The rapid development cloud based services has presented technology consumers a big range of choice. Currently when you choose a cloud service provider or providers you need to consider the long term cloud strategy of your organisation. This is especially true if you are planning on using cloud based database and platform based services. The problem with the technology is it is largely proprietary in nature. There are no agreed data storage and inter operational standards.

If you develop applications to run on Amazon Web Services, you may need to completely re-write your  applications if you move to Microsoft and their equivalent offerings. The same also goes for platform based services. How will you migrate between one provider and another?

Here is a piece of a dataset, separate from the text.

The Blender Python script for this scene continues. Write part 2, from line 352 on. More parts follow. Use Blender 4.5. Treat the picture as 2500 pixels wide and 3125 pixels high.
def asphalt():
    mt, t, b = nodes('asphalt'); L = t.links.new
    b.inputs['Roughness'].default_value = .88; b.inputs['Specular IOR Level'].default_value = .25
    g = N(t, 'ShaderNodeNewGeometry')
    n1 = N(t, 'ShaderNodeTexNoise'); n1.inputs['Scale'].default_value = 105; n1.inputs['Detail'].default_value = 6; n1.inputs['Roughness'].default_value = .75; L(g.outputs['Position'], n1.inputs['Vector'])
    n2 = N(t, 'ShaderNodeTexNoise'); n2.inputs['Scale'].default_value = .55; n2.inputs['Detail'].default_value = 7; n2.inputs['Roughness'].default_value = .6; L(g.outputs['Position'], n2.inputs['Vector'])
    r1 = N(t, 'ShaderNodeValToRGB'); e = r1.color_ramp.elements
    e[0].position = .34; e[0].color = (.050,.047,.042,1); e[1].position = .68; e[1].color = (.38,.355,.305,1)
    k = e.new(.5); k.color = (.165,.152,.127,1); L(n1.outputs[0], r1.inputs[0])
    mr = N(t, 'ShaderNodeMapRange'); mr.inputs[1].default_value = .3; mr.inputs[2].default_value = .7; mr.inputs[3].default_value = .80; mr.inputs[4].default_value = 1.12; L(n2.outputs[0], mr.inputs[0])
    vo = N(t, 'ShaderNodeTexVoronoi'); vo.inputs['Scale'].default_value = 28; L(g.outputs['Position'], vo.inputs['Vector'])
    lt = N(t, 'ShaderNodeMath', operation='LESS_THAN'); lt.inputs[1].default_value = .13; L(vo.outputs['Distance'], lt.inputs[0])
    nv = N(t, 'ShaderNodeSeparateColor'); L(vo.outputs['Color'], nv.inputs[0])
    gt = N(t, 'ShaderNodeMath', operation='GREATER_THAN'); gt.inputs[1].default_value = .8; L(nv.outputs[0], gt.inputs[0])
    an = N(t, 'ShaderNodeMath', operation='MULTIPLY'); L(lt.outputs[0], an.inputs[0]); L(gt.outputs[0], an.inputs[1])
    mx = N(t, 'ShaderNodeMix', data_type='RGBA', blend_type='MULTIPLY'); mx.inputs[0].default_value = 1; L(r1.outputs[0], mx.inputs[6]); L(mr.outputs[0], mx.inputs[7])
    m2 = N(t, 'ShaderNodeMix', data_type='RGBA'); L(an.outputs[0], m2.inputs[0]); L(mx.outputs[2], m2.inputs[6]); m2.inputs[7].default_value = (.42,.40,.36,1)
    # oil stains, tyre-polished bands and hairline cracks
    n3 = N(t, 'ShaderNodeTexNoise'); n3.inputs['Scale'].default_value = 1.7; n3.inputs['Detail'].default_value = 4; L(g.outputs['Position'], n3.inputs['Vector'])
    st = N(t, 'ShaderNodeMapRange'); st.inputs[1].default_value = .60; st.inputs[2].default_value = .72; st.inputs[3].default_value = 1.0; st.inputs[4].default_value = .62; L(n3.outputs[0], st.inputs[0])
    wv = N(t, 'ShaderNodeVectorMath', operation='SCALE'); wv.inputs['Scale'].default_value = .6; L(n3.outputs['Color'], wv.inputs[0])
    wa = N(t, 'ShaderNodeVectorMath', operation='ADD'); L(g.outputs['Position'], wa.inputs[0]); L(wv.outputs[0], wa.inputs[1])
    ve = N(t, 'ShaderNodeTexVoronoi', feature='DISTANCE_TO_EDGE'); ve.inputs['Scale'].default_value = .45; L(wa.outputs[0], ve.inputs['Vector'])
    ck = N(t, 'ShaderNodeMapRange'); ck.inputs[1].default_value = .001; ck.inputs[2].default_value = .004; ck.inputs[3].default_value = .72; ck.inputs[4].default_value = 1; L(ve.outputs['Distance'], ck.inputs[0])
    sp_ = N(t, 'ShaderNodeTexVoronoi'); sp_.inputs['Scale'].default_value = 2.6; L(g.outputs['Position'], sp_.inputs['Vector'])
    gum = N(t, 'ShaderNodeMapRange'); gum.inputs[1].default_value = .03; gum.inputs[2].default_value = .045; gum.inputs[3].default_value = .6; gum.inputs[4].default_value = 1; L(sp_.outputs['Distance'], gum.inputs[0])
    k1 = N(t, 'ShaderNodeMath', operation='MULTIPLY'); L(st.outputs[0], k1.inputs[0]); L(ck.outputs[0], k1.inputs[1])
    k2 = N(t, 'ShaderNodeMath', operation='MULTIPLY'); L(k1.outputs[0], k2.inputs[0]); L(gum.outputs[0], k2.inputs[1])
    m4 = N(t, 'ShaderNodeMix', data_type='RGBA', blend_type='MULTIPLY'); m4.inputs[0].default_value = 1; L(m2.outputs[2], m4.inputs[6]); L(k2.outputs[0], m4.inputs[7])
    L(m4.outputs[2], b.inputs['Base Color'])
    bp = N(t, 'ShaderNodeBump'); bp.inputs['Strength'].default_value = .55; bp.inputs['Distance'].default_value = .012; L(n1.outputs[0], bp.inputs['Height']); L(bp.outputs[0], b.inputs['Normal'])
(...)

The Open Cloud Consortium (OCC) hopes to do something about this issue and push for open standards between cloud providers. The open standards will enable the development of an open framework, enabling services from different vendors to inter-operate in a seamless manner.

The OCC was formed in mid 2008 by a group of Universities with the goal of improving the performance of storage and cloud computing.

The OCC also wants to see the development of open source software for cloud based computing.

The OCC are doing some pretty interesting tests with their Open Cloud Testbed. They are using open source software developed by the National Center for Data Mining and have achieved transfer speeds twice as fast as the Apache Software Foundation project, Hadoop. The protocol they use is UDT, not TCP. UDT is specially designed for the transfer of large datasets.

The use of open source software is not new, most vendors are using Xen server virtualization software. Now if you can add another layer of open source software on top of this you should get a much more economical service that would really give businesses no reason not to adopt cloud services that meet their needs.